Wednesday, October 12, 2016

Comparison of 2016 Preseason Rankings

(Quick note: This column is talking about last year's preseason rankings. The 2016-17 preseason rankings will be released soon.)

Ever since I partnered with Luke Winn at Sports Illustrated, we’ve been doing something rather unique when it comes to projecting the college basketball season. We project every D1 player, project every D1 lineup, and use those lineups to project every D1 team. I tend to think this is a unique and worthwhile exercise regardless of the accuracy, but every year we get questions about how our model has done in the past.

This year, we wrote a column that shows that we think we have had the most accurate projections for two years in a row.

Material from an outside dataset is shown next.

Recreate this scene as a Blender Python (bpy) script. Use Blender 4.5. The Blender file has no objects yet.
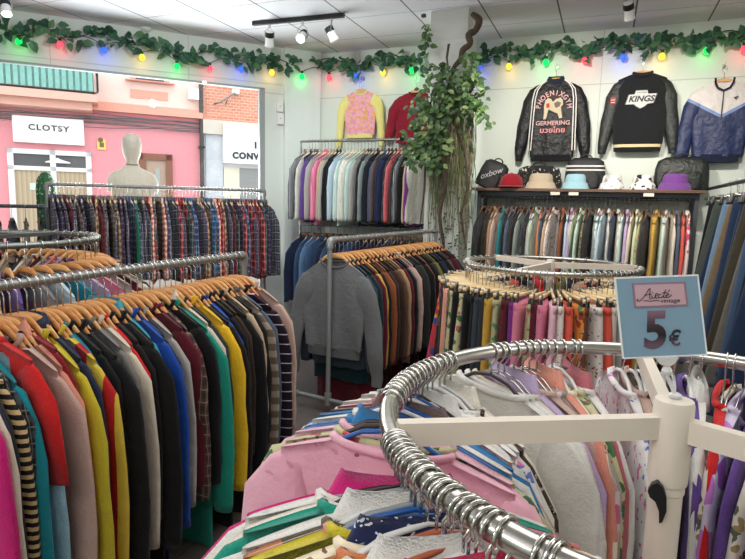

That said, as anyone who knows about statistics will tell you, there are often different ways to spin results. Our approach is to judge the preseason rankings based on the final ranking of teams 1-351 based on margin-of-victory (MOV). If you focus on NCAA tournament bids, NCAA wins, or conference wins, one of the other models may beat our model. But our feeling is that since the season-long MOV does a good job predicting those other outcomes, it is the best way to evaluate the rankings.

To judge the models I simply took the absolute value of the difference between each team’s preseason ranking minus the team's final MOV ranking and added up the absolute error for each model. (Taking the sum of the squared errors produced the same ordering of the various ranking systems.)
The column linked to above also highlighted some of the teams where the SI.com model did better than the other models and the teams where the SI.com model fell short. But I was asked on Twitter for a full comparison of all five preseason rankings from last year. In the interest of transparency, I list all five preseason rankings from last year below.

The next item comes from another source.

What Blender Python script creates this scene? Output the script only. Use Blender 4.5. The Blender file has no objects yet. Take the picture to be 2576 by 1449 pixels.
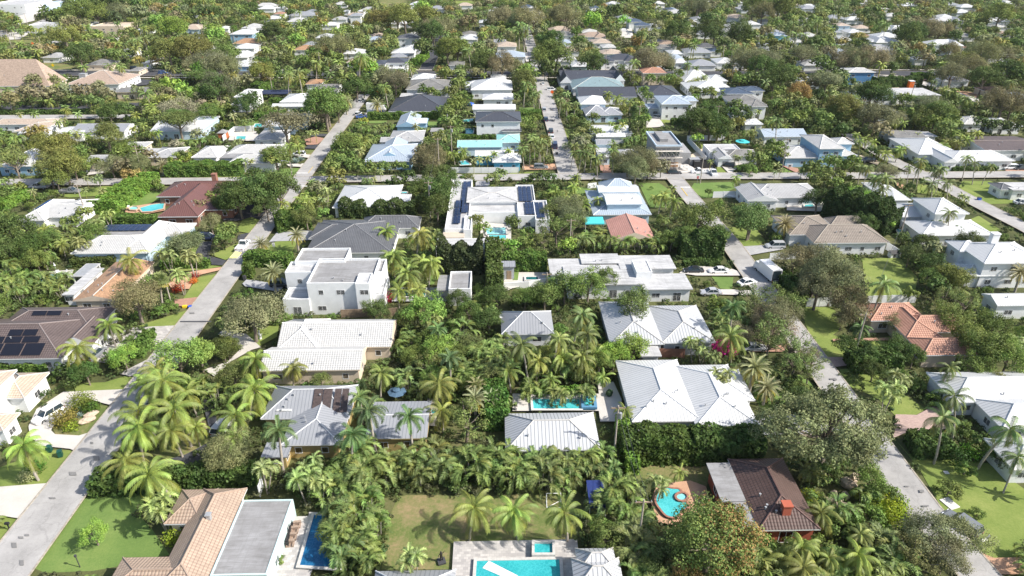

The first thing you will notice when you look at the full list of teams is that there were plenty of teams that surprised everyone. College basketball players are at a developmental stage of their career, and we only have a small sample of useful statistics, so not surprisingly there are positive and negative surprises every season. Still, all of the models meaningfully improved on simply running the final rankings from the previous year.

One final comment, the Final 2016 MOV 1-351 ranking is based on Ken Pomeroy’s final 2016 ranking as was on his website from April to August. I did not update this analysis after he recently made the decision to tweak his formula heading into this year.